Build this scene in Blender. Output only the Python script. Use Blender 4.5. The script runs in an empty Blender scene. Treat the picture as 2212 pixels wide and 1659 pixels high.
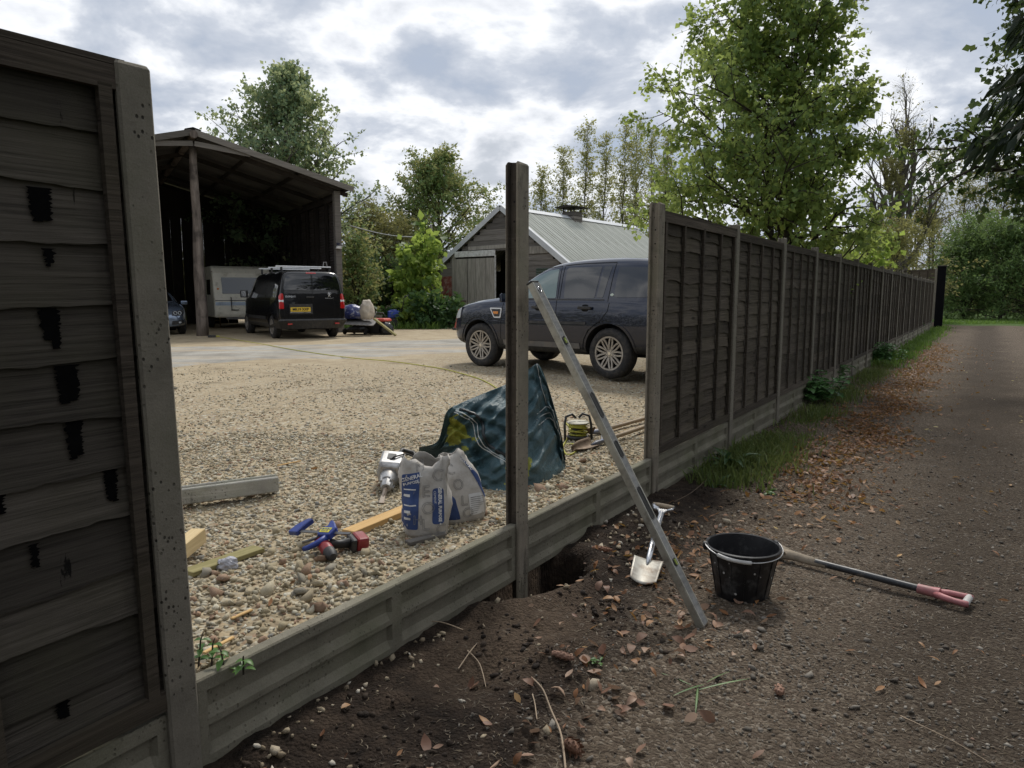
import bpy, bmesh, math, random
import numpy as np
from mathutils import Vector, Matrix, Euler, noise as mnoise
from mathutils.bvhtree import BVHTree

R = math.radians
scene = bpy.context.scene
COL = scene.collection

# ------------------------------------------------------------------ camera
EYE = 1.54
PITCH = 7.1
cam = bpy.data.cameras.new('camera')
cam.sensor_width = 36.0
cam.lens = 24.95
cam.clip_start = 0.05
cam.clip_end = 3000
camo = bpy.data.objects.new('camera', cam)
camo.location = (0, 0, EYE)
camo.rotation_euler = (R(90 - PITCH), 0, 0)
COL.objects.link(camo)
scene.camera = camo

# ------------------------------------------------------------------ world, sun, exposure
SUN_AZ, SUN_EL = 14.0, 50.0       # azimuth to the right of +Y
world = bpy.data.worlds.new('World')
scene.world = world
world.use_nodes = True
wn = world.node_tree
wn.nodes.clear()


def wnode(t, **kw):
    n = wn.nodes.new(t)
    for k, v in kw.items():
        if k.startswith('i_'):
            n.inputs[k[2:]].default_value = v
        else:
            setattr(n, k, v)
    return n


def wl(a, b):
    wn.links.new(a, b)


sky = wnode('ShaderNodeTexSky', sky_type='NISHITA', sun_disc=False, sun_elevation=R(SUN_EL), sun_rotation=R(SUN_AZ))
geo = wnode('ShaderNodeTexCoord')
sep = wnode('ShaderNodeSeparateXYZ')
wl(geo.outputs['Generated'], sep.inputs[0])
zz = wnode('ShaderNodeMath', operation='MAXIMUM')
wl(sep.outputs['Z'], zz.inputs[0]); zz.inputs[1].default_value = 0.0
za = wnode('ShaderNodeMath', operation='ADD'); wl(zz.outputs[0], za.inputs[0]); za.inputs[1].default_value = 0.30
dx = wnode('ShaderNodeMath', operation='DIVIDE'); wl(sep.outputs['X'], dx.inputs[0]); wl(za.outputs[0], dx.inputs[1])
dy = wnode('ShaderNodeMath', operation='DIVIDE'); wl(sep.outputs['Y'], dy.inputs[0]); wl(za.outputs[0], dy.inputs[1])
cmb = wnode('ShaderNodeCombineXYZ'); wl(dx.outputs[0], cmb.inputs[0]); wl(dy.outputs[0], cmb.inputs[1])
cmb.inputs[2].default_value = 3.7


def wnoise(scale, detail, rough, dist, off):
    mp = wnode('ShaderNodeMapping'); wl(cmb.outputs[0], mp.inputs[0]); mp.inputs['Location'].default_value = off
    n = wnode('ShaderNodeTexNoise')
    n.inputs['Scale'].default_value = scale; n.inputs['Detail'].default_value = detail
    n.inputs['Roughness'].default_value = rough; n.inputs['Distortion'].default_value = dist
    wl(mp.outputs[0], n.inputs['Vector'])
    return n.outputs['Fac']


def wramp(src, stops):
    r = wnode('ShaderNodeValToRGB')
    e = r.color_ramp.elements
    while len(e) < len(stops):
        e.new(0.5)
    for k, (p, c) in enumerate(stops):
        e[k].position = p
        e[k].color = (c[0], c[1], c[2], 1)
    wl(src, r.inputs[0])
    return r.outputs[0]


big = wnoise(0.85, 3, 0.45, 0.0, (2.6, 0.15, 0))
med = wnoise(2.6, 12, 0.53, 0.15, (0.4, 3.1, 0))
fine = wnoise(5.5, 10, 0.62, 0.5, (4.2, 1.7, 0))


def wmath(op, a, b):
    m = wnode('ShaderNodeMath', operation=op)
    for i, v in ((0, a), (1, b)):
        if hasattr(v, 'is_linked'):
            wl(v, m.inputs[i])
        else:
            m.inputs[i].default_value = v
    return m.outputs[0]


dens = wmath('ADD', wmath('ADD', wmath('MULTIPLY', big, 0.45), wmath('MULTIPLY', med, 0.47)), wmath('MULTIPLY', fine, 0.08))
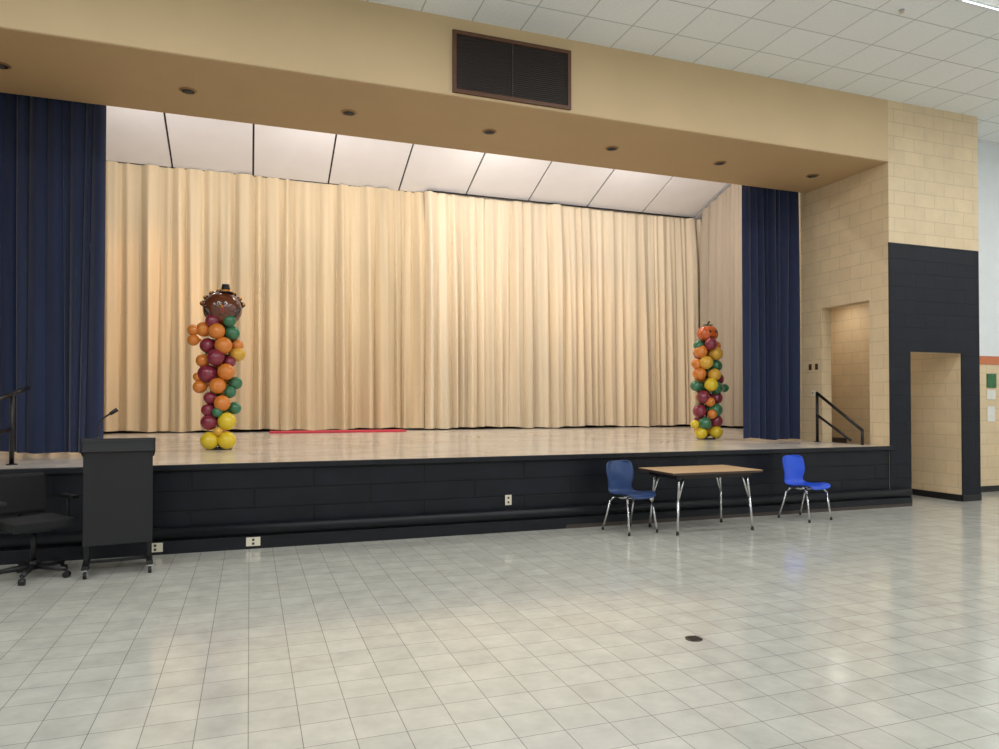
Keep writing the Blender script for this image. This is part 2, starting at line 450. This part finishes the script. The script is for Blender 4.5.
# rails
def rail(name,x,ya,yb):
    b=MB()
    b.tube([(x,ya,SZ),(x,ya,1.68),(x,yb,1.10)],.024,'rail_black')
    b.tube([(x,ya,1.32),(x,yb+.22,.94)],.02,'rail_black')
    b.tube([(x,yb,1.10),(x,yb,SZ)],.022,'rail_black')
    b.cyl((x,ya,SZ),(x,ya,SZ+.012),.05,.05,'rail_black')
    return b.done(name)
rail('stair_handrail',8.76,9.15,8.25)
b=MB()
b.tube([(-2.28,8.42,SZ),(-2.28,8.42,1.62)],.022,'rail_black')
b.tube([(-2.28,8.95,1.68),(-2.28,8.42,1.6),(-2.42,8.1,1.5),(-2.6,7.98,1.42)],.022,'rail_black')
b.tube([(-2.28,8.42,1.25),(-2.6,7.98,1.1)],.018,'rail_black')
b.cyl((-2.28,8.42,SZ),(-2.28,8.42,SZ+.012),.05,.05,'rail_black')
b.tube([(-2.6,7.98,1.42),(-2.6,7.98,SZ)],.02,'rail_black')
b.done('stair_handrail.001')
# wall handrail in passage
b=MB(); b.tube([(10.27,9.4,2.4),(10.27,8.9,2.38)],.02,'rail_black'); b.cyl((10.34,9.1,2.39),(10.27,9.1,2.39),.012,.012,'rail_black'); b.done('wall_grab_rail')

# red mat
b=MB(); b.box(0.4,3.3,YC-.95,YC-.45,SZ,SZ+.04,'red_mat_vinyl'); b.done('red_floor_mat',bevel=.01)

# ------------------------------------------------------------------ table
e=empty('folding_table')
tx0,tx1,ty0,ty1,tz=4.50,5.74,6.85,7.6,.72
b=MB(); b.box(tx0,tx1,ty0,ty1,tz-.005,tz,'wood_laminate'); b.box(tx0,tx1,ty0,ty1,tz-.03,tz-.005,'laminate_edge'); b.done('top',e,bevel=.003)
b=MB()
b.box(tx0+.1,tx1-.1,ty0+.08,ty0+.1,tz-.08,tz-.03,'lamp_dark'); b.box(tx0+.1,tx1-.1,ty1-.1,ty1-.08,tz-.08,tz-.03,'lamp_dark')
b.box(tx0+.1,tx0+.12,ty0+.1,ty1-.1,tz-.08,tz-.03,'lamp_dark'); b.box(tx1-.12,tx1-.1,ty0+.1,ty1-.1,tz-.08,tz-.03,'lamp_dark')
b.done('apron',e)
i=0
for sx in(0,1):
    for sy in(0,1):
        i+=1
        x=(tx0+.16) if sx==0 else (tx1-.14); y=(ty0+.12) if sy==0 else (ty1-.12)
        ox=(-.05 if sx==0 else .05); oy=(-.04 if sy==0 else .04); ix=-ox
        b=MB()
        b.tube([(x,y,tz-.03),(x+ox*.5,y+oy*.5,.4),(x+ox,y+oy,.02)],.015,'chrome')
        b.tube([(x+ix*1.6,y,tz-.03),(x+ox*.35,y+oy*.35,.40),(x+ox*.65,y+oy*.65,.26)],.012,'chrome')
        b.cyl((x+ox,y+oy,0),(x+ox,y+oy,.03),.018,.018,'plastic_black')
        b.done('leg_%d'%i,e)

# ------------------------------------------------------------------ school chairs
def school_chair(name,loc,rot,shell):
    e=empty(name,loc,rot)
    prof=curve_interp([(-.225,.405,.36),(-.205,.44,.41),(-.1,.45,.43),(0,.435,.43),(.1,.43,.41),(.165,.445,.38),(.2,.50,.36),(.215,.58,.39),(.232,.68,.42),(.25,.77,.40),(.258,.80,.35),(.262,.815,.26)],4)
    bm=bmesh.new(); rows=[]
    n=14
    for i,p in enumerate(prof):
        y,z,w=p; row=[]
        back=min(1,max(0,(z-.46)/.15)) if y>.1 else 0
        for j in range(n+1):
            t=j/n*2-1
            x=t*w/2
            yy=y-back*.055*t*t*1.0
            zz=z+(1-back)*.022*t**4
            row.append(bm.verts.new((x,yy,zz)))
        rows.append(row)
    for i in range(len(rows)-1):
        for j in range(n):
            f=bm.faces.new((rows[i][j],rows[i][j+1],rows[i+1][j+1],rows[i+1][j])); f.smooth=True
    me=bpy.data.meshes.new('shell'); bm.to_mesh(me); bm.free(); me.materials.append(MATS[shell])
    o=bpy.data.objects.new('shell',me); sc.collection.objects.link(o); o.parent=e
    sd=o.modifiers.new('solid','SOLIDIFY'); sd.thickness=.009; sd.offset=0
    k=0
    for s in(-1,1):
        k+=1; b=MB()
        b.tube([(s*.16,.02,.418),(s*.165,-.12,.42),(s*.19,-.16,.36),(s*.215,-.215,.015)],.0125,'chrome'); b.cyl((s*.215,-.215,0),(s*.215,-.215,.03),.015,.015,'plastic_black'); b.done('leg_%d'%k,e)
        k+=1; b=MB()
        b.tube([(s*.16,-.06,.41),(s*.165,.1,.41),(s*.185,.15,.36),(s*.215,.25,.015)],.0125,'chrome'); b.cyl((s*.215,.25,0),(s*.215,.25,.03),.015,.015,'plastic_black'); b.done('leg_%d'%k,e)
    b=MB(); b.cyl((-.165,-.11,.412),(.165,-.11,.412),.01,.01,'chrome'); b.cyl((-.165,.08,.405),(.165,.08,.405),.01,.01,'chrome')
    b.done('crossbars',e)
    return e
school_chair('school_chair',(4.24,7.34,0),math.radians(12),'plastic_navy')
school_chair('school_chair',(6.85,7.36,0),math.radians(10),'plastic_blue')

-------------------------

#### Exercise objective:
Find the word "scene" in the data and show each line that holds it.

#### Solution to this problem:
Build this scene in Blender. Output only the Python script. Use Blender 4.5. The script runs in an empty Blender scene. Treat the picture as 2212 pixels wide and 1659 pixels high.
scene = bpy.context.scene
COL = scene.collection
scene.camera = camo
scene.world = world